Extract the complete listing and repeat it word for word.
— Start —
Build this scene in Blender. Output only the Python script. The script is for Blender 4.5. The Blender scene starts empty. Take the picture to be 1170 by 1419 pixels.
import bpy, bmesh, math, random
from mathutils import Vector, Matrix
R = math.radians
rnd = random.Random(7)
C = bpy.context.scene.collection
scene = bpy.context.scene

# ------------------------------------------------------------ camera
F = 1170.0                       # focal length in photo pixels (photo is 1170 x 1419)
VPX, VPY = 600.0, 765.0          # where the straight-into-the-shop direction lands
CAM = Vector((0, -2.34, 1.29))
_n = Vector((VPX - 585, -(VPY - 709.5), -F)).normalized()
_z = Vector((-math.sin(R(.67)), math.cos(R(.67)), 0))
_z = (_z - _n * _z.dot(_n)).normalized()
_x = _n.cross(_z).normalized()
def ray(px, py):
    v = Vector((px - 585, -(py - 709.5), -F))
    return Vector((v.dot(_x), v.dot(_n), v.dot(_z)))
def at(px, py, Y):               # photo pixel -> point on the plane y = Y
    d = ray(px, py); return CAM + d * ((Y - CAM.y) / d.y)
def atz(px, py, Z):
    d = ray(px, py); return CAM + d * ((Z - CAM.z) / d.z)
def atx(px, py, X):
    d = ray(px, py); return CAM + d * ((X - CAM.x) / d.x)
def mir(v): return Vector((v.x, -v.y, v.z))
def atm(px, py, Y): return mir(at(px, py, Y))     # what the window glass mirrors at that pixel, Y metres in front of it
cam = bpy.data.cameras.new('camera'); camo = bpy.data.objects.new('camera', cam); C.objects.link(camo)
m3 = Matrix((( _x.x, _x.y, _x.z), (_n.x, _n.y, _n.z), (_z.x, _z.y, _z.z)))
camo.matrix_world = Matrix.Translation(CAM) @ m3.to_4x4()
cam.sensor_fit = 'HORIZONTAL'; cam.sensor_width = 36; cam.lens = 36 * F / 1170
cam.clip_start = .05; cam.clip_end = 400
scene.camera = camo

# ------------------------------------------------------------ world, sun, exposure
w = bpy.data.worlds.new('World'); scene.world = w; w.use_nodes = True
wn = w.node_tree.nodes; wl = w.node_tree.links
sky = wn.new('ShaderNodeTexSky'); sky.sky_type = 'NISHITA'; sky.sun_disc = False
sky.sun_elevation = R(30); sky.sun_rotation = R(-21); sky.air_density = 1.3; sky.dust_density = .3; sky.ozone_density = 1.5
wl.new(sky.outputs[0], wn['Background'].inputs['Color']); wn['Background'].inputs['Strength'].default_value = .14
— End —
# [FINISHED TASK]
Build this scene in Blender. Output only the Python script. The script is for Blender 4.5. The Blender scene starts empty. Take the picture to be 1170 by 1419 pixels.
import bpy, bmesh, math, random
from mathutils import Vector, Matrix
R = math.radians
rnd = random.Random(7)
C = bpy.context.scene.collection
scene = bpy.context.scene

# ------------------------------------------------------------ camera
F = 1170.0                       # focal length in photo pixels (photo is 1170 x 1419)
VPX, VPY = 600.0, 765.0          # where the straight-into-the-shop direction lands
CAM = Vector((0, -2.34, 1.29))
_n = Vector((VPX - 585, -(VPY - 709.5), -F)).normalized()
_z = Vector((-math.sin(R(.67)), math.cos(R(.67)), 0))
_z = (_z - _n * _z.dot(_n)).normalized()
_x = _n.cross(_z).normalized()
def ray(px, py):
    v = Vector((px - 585, -(py - 709.5), -F))
    return Vector((v.dot(_x), v.dot(_n), v.dot(_z)))
def at(px, py, Y):               # photo pixel -> point on the plane y = Y
    d = ray(px, py); return CAM + d * ((Y - CAM.y) / d.y)
def atz(px, py, Z):
    d = ray(px, py); return CAM + d * ((Z - CAM.z) / d.z)
def atx(px, py, X):
    d = ray(px, py); return CAM + d * ((X - CAM.x) / d.x)
def mir(v): return Vector((v.x, -v.y, v.z))
def atm(px, py, Y): return mir(at(px, py, Y))     # what the window glass mirrors at that pixel, Y metres in front of it
cam = bpy.data.cameras.new('camera'); camo = bpy.data.objects.new('camera', cam); C.objects.link(camo)
m3 = Matrix((( _x.x, _x.y, _x.z), (_n.x, _n.y, _n.z), (_z.x, _z.y, _z.z)))
camo.matrix_world = Matrix.Translation(CAM) @ m3.to_4x4()
cam.sensor_fit = 'HORIZONTAL'; cam.sensor_width = 36; cam.lens = 36 * F / 1170
cam.clip_start = .05; cam.clip_end = 400
scene.camera = camo

# ------------------------------------------------------------ world, sun, exposure
w = bpy.data.worlds.new('World'); scene.world = w; w.use_nodes = True
wn = w.node_tree.nodes; wl = w.node_tree.links
sky = wn.new('ShaderNodeTexSky'); sky.sky_type = 'NISHITA'; sky.sun_disc = False
sky.sun_elevation = R(30); sky.sun_rotation = R(-21); sky.air_density = 1.3; sky.dust_density = .3; sky.ozone_density = 1.5
wl.new(sky.outputs[0], wn['Background'].inputs['Color']); wn['Background'].inputs['Strength'].default_value = .14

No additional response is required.